The other day George Monbiot of the Guardian had me round for the weekend at his country seat in Machynlleth, Wales. You’ll never guess what we had for dinner after a fine afternoon’s sport shooting the red kite which infest that region like a verminous plague. First, we had leatherback turtle soup; then a delicious tranche of foie gras à la Nigella; then a superb escalope of cruel-reared veal in a wild okapi reduction on a bed of endangered tropical hardwood; then finally, the pièce de résistance, candied polar bear cub paws marinaded in Château d’Yquem. Afterwards, the world’s third most famous Old Stoic (after Perry Worsthorne and his seducer the late George Melly) proposed a toast: ‘To the eco-bollocks that makes me my fortune!’
No, no, really, I jest. Granted, the world of eco-propaganda can be awfully lucrative, what with all the money sloshing around from advocacy groups like Greenpeace and from big oil companies like Shell trying to ‘greenwash’ their image by giving handouts to the Guardian environment pages. But not for a moment do I imagine that George Monbiot writes his paranoid, hair-shirt, anti-capitalist eco-screeds in order to please his paymasters. Nope, I’m quite sure the dear chap genuinely, sincerely believes every word he writes.

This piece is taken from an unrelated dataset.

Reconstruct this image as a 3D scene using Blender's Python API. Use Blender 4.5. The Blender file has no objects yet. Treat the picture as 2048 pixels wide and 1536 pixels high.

The same is true of most journalists, from hardcore leftists such as Polly Toynbee, Rod Liddle and David Aaronovitch right across the political spectrum to Douglas Murray and Paul Johnson. No more could Polly be bribed to write in praise of free-market capitalism for the Daily Mail than Charles Moore could be persuaded to write a meditative ‘on boshing my first E’ piece for the Guardian or Nick Cohen could be coaxed into writing ‘Why I totally heart George Galloway’ for Jihadism Now. Journalists, for all their failings, tend to be romantics: they’re in this game to write what they believe in, rather than to whore themselves to the highest bidder.
This is why I was so gobsmacked a few months ago when Monbiot suddenly took it upon himself publicly to declare his income sources, apparently in a bid to shame his ideological opponents into confessing the extent to which their own jottings were funded by sinister business interests.